> [WHAT YOU ARE ASKED TO DO]:
Extract all records. Keep each one exact.

(Rows from a 3D scene dataset)
--*--
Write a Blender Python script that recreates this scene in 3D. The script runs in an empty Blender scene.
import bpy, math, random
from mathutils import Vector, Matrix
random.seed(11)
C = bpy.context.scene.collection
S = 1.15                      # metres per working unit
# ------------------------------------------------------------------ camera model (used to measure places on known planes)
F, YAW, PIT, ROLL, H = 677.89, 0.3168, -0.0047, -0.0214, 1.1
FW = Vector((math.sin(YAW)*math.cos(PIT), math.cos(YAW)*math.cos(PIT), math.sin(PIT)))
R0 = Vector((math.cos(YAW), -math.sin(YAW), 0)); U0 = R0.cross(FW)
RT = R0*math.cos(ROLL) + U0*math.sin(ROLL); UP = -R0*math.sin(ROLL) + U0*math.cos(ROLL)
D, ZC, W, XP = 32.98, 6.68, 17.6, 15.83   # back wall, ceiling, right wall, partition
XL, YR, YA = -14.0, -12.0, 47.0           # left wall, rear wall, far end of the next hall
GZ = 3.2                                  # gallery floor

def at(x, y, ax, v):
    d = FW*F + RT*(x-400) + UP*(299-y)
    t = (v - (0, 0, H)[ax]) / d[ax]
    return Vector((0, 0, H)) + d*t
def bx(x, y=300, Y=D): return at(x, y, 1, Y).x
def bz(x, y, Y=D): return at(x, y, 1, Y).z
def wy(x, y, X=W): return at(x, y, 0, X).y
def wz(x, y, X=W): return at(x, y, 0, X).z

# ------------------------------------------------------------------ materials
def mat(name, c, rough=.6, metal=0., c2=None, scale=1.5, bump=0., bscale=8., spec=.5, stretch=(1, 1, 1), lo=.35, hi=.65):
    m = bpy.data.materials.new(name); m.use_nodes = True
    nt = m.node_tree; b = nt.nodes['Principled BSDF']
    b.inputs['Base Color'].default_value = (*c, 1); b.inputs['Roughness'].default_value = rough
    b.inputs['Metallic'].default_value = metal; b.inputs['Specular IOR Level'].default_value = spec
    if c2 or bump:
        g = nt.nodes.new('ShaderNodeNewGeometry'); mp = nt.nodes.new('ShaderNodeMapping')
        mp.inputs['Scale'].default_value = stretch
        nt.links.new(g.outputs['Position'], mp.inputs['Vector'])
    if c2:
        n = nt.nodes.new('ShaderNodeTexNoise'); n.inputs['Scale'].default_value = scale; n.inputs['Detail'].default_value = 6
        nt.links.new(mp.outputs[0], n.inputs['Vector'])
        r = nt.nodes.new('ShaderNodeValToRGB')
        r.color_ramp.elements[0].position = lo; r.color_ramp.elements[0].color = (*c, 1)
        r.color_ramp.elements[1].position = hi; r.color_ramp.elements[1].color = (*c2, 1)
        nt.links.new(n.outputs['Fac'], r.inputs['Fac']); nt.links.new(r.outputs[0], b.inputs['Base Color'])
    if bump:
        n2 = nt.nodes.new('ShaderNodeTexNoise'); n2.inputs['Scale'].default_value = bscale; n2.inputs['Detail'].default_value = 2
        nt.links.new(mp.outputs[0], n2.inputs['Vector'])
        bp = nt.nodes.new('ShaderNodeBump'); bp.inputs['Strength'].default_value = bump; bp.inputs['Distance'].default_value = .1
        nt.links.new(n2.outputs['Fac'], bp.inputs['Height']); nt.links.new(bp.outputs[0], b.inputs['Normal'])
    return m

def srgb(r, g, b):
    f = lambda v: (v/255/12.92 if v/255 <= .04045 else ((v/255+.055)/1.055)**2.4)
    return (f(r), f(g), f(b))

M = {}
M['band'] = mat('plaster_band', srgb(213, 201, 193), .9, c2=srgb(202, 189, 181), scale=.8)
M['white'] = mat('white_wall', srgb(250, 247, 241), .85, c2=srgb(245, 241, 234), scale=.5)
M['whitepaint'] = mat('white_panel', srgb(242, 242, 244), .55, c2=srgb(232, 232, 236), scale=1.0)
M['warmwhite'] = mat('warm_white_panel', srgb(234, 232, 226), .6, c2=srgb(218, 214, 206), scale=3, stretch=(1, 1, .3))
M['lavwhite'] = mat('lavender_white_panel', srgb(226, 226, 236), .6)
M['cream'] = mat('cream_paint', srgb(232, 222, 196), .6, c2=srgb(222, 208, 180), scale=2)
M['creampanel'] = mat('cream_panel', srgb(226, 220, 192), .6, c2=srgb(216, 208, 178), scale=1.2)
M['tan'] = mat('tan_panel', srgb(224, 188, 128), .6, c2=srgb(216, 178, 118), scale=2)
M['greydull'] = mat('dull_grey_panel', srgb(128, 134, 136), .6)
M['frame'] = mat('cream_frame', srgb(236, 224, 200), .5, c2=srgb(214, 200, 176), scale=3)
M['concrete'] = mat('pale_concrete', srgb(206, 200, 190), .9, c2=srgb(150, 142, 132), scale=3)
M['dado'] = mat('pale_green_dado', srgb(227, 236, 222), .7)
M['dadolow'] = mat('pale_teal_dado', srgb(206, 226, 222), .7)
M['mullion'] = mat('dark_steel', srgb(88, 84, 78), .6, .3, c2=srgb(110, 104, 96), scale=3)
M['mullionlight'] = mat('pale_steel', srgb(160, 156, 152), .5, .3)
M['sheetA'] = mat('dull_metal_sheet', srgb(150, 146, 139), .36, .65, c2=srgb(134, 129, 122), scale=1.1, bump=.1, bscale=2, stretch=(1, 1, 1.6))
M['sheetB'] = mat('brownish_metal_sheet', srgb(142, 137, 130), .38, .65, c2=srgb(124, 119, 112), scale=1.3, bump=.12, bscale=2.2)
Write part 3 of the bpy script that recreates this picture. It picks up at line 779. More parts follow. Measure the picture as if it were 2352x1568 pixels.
--*--
> [EXERCISE RESPONSE]:
Write a Blender Python script that recreates this scene in 3D. The script runs in an empty Blender scene.
import bpy, math, random
from mathutils import Vector, Matrix
random.seed(11)
C = bpy.context.scene.collection
S = 1.15                      # metres per working unit
# ------------------------------------------------------------------ camera model (used to measure places on known planes)
F, YAW, PIT, ROLL, H = 677.89, 0.3168, -0.0047, -0.0214, 1.1
FW = Vector((math.sin(YAW)*math.cos(PIT), math.cos(YAW)*math.cos(PIT), math.sin(PIT)))
R0 = Vector((math.cos(YAW), -math.sin(YAW), 0)); U0 = R0.cross(FW)
RT = R0*math.cos(ROLL) + U0*math.sin(ROLL); UP = -R0*math.sin(ROLL) + U0*math.cos(ROLL)
D, ZC, W, XP = 32.98, 6.68, 17.6, 15.83   # back wall, ceiling, right wall, partition
XL, YR, YA = -14.0, -12.0, 47.0           # left wall, rear wall, far end of the next hall
GZ = 3.2                                  # gallery floor

def at(x, y, ax, v):
    d = FW*F + RT*(x-400) + UP*(299-y)
    t = (v - (0, 0, H)[ax]) / d[ax]
    return Vector((0, 0, H)) + d*t
def bx(x, y=300, Y=D): return at(x, y, 1, Y).x
def bz(x, y, Y=D): return at(x, y, 1, Y).z
def wy(x, y, X=W): return at(x, y, 0, X).y
def wz(x, y, X=W): return at(x, y, 0, X).z

# ------------------------------------------------------------------ materials
def mat(name, c, rough=.6, metal=0., c2=None, scale=1.5, bump=0., bscale=8., spec=.5, stretch=(1, 1, 1), lo=.35, hi=.65):
    m = bpy.data.materials.new(name); m.use_nodes = True
    nt = m.node_tree; b = nt.nodes['Principled BSDF']
    b.inputs['Base Color'].default_value = (*c, 1); b.inputs['Roughness'].default_value = rough
    b.inputs['Metallic'].default_value = metal; b.inputs['Specular IOR Level'].default_value = spec
    if c2 or bump:
        g = nt.nodes.new('ShaderNodeNewGeometry'); mp = nt.nodes.new('ShaderNodeMapping')
        mp.inputs['Scale'].default_value = stretch
        nt.links.new(g.outputs['Position'], mp.inputs['Vector'])
    if c2:
        n = nt.nodes.new('ShaderNodeTexNoise'); n.inputs['Scale'].default_value = scale; n.inputs['Detail'].default_value = 6
        nt.links.new(mp.outputs[0], n.inputs['Vector'])
        r = nt.nodes.new('ShaderNodeValToRGB')
        r.color_ramp.elements[0].position = lo; r.color_ramp.elements[0].color = (*c, 1)
        r.color_ramp.elements[1].position = hi; r.color_ramp.elements[1].color = (*c2, 1)
        nt.links.new(n.outputs['Fac'], r.inputs['Fac']); nt.links.new(r.outputs[0], b.inputs['Base Color'])
    if bump:
        n2 = nt.nodes.new('ShaderNodeTexNoise'); n2.inputs['Scale'].default_value = bscale; n2.inputs['Detail'].default_value = 2
        nt.links.new(mp.outputs[0], n2.inputs['Vector'])
        bp = nt.nodes.new('ShaderNodeBump'); bp.inputs['Strength'].default_value = bump; bp.inputs['Distance'].default_value = .1
        nt.links.new(n2.outputs['Fac'], bp.inputs['Height']); nt.links.new(bp.outputs[0], b.inputs['Normal'])
    return m

def srgb(r, g, b):
    f = lambda v: (v/255/12.92 if v/255 <= .04045 else ((v/255+.055)/1.055)**2.4)
    return (f(r), f(g), f(b))

M = {}
M['band'] = mat('plaster_band', srgb(213, 201, 193), .9, c2=srgb(202, 189, 181), scale=.8)
M['white'] = mat('white_wall', srgb(250, 247, 241), .85, c2=srgb(245, 241, 234), scale=.5)
M['whitepaint'] = mat('white_panel', srgb(242, 242, 244), .55, c2=srgb(232, 232, 236), scale=1.0)
M['warmwhite'] = mat('warm_white_panel', srgb(234, 232, 226), .6, c2=srgb(218, 214, 206), scale=3, stretch=(1, 1, .3))
M['lavwhite'] = mat('lavender_white_panel', srgb(226, 226, 236), .6)
M['cream'] = mat('cream_paint', srgb(232, 222, 196), .6, c2=srgb(222, 208, 180), scale=2)
M['creampanel'] = mat('cream_panel', srgb(226, 220, 192), .6, c2=srgb(216, 208, 178), scale=1.2)
M['tan'] = mat('tan_panel', srgb(224, 188, 128), .6, c2=srgb(216, 178, 118), scale=2)
M['greydull'] = mat('dull_grey_panel', srgb(128, 134, 136), .6)
M['frame'] = mat('cream_frame', srgb(236, 224, 200), .5, c2=srgb(214, 200, 176), scale=3)
M['concrete'] = mat('pale_concrete', srgb(206, 200, 190), .9, c2=srgb(150, 142, 132), scale=3)
M['dado'] = mat('pale_green_dado', srgb(227, 236, 222), .7)
M['dadolow'] = mat('pale_teal_dado', srgb(206, 226, 222), .7)
M['mullion'] = mat('dark_steel', srgb(88, 84, 78), .6, .3, c2=srgb(110, 104, 96), scale=3)
M['mullionlight'] = mat('pale_steel', srgb(160, 156, 152), .5, .3)
M['sheetA'] = mat('dull_metal_sheet', srgb(150, 146, 139), .36, .65, c2=srgb(134, 129, 122), scale=1.1, bump=.1, bscale=2, stretch=(1, 1, 1.6))
M['sheetB'] = mat('brownish_metal_sheet', srgb(142, 137, 130), .38, .65, c2=srgb(124, 119, 112), scale=1.3, bump=.12, bscale=2.2)
Write part 3 of the bpy script that recreates this picture. It picks up at line 779. More parts follow. Measure the picture as if it were 2352x1568 pixels.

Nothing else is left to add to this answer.